Prolonged Radio Silence Can Kill Your Community; Will Barack Obama’s Community Lose Its Momentum?

I was in NYC on Election Night.  It was CRAZY.  Everywhere you could see that excitement that Barack Obama had been just elected the next President of the United States.

But no 10 days later… the buzz of victory is starting to wane.  People voted… they supported the movement of Barack Obama because they wanted to be part of this rush of change that was going hit both Washington, DC and the country.

It’s been 10 days of complete radio silence from President-Elect Barack Obama on Twitter and it seems like every other major social media communications mechanism.

The question is… how are they going to keep the momentum going? People don’t just want to see him on CNN.  They want to feel some type of personal connection.  That’s one reason why people use social media because it’s much more personal.
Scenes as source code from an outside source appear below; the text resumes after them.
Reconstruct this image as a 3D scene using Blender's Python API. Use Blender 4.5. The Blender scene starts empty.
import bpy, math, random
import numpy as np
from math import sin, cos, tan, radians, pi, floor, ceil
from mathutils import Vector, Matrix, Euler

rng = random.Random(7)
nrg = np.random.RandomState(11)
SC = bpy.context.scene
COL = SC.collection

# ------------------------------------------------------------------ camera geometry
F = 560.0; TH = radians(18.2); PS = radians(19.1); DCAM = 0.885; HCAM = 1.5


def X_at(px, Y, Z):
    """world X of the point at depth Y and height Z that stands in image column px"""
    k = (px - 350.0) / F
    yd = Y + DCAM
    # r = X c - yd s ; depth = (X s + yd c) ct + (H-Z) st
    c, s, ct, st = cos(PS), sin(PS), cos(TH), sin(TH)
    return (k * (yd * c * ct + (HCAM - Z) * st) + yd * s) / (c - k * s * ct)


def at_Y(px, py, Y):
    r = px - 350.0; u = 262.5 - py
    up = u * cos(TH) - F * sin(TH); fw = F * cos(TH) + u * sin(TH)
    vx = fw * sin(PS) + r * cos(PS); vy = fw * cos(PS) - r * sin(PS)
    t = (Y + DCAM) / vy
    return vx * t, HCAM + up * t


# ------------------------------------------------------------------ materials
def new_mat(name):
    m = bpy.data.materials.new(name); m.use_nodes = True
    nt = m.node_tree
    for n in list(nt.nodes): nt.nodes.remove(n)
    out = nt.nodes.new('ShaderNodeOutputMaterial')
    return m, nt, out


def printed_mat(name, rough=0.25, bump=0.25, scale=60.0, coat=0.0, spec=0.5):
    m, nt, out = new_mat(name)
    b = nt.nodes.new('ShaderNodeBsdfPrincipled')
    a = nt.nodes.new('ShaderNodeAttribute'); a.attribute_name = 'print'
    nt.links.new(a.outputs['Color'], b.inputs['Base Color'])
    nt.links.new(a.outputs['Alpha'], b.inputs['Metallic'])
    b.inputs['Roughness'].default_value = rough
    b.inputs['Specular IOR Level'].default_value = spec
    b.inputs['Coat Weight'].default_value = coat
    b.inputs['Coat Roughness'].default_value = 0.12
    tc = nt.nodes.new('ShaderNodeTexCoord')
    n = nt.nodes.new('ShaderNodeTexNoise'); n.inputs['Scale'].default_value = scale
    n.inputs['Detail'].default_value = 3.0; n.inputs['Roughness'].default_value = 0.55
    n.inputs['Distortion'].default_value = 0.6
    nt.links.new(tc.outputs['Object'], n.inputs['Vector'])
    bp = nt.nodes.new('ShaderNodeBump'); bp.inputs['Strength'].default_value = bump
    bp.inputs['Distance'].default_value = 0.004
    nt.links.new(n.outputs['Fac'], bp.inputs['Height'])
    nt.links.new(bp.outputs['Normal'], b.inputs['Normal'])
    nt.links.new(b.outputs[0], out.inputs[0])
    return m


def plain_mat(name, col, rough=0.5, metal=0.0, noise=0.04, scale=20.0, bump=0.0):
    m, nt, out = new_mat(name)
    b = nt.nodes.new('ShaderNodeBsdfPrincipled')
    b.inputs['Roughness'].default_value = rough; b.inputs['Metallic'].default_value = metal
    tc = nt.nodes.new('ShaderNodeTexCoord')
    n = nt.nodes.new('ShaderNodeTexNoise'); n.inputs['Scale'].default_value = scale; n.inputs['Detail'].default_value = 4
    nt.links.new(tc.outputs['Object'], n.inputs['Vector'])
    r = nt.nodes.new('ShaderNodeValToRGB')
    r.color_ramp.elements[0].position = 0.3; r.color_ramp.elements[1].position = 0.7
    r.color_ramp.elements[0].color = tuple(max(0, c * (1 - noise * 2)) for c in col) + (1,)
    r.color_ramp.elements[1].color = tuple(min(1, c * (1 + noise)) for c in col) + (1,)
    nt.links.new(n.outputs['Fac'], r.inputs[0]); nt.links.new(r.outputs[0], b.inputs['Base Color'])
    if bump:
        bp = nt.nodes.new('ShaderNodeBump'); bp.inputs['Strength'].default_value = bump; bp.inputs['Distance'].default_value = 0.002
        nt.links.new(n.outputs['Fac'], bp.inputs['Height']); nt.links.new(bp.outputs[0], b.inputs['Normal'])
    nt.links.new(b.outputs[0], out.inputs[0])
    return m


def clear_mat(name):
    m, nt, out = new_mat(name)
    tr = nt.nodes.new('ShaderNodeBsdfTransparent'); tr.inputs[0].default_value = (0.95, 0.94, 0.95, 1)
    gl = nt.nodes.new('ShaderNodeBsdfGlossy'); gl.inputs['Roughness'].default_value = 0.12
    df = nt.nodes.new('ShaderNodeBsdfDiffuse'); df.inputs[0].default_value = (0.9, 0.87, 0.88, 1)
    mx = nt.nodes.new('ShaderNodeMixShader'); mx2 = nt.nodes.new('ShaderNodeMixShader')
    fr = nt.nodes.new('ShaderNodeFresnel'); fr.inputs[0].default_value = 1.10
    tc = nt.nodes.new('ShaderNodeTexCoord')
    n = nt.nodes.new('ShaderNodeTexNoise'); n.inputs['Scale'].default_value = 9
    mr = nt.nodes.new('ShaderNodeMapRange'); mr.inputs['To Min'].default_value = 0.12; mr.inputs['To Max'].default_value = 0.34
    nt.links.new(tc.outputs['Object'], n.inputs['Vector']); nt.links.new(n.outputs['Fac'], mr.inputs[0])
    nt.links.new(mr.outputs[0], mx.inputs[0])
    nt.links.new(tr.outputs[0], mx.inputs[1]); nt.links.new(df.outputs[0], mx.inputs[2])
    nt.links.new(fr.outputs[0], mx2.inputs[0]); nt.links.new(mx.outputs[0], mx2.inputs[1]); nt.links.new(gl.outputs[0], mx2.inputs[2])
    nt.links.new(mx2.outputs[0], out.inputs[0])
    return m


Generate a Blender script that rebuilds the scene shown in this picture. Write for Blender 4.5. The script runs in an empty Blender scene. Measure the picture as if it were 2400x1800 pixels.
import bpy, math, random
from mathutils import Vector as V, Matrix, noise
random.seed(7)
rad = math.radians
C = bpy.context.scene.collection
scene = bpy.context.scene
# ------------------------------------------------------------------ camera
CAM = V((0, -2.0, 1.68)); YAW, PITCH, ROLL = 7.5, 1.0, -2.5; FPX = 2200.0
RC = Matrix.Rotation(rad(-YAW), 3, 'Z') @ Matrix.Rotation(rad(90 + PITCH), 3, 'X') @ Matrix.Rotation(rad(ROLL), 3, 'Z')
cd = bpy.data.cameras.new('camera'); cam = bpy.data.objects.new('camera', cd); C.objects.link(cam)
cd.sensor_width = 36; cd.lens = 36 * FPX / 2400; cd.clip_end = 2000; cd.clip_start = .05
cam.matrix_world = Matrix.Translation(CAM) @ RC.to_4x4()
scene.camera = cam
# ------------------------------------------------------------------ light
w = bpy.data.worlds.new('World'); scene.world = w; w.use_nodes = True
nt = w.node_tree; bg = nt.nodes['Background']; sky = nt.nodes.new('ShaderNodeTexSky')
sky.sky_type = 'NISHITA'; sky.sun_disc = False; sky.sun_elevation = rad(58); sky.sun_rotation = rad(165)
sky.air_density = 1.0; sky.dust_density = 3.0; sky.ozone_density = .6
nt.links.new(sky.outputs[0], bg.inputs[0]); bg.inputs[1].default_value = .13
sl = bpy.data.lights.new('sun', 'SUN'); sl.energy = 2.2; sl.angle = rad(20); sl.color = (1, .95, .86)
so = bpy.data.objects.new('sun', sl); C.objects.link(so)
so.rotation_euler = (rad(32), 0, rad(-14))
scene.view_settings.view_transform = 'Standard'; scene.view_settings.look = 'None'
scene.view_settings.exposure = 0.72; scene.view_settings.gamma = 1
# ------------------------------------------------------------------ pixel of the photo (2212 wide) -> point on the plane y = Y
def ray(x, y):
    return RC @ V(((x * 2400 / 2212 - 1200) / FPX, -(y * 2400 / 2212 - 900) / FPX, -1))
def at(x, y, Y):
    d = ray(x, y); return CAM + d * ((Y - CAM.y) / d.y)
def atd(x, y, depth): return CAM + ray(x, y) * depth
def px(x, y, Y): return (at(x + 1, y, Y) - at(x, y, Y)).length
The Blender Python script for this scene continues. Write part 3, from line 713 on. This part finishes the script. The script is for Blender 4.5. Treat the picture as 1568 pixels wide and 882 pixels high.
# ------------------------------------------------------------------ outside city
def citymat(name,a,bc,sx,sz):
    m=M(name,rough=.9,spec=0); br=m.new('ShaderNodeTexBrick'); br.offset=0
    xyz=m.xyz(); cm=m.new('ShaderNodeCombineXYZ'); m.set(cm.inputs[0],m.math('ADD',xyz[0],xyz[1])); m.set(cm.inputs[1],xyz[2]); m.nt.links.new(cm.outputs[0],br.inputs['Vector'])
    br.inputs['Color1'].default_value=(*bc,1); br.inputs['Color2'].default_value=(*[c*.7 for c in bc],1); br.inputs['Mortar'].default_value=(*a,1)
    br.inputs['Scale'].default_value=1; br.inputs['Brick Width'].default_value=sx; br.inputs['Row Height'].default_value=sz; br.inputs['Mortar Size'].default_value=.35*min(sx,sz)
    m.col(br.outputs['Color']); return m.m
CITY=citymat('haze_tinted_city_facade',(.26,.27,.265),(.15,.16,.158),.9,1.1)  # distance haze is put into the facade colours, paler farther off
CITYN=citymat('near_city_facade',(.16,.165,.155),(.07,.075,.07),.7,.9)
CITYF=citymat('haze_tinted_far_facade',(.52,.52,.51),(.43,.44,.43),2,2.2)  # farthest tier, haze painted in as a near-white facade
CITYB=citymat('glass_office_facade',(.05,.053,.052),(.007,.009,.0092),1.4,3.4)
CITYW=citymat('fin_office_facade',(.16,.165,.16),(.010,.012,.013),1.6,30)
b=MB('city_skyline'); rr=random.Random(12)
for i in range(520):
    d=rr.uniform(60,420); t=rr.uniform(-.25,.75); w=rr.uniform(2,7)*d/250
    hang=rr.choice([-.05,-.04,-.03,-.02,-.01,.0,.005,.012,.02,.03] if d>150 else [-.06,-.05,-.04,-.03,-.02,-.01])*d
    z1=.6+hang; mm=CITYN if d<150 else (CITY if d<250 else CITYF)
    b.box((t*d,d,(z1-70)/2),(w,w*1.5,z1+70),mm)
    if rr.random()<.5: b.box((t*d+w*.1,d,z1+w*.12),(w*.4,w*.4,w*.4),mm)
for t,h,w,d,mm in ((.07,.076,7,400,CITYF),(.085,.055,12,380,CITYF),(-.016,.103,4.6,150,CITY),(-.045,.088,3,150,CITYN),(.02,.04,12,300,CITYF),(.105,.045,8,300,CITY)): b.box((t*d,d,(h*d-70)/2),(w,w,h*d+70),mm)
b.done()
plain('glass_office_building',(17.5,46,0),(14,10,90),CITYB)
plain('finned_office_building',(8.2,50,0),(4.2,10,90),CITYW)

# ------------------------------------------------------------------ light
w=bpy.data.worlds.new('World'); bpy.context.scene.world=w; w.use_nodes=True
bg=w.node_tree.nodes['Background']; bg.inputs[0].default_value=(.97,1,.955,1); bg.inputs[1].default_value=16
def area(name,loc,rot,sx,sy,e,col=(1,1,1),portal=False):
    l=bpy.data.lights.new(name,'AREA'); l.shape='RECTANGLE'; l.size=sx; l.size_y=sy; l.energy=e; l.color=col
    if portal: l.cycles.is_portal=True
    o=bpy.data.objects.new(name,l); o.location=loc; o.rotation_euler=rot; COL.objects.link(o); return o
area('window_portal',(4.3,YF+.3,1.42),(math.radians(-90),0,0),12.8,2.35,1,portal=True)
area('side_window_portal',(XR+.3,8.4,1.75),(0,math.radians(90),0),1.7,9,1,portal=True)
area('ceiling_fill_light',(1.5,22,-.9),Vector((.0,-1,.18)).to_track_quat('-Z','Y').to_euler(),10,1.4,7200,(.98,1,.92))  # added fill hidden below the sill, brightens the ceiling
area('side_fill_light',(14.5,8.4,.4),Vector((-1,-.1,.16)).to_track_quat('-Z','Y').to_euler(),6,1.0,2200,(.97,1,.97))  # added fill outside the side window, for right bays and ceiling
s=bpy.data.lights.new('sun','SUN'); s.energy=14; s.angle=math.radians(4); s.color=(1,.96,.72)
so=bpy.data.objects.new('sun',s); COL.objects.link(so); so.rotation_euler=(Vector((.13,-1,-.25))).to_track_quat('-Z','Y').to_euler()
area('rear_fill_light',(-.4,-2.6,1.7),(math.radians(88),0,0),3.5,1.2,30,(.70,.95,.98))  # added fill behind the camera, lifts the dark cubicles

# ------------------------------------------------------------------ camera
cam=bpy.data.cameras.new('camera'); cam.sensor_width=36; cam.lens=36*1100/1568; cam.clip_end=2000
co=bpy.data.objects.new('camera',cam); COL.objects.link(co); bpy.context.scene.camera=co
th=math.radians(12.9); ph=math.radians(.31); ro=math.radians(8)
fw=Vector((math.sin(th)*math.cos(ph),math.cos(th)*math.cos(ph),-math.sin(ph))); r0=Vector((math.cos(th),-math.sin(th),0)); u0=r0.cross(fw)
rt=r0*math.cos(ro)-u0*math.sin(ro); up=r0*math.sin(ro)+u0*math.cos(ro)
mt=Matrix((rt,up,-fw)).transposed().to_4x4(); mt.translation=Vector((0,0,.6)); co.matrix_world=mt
Now… the incoming administration has announced that they are going be posting his weekly addresses on YouTube, which is awesome!  But… what about the time between now and when he get’s inaugurated?

The next couple months is a long time to let your vast community to go stagnant.  Will people just move on to something else?

I’d take this as a lesson for those of you who have a large community that you want to keep engaged.  You have to be regular.  People are fickle.  They have short attention spans.  You don’t want them to engage with you and then at some point just go on to something else because there was too big of a break in the action.

Updated 2:14pm: Well, it looks like the transition is going to start posting the videos now and not wait till after January 20th.  The video really contains no substance whatsoever but that’s a different discussion entirely.

One thought on “Prolonged Radio Silence Can Kill Your Community; Will Barack Obama’s Community Lose Its Momentum?”

  1. Setting aside that the man just won the Presidency in what was the longest political campaign in history, I don’t think a ten day “outage” from Twitter is really that big of a deal. As you mention, turn on CNN and it’s wall-to-wall Obama coverage. If it’s personal connection you’re craving, sign up for email updates on change.gov, check out Barack on Flickr (where they’ve been posting a ton of photos), or just chill out.

    We’ve got him for four years, I think taking ten days off of a niche social site is okay. Weigh that against the number of vacation days our current President has taken, and it’ll seem like nothing.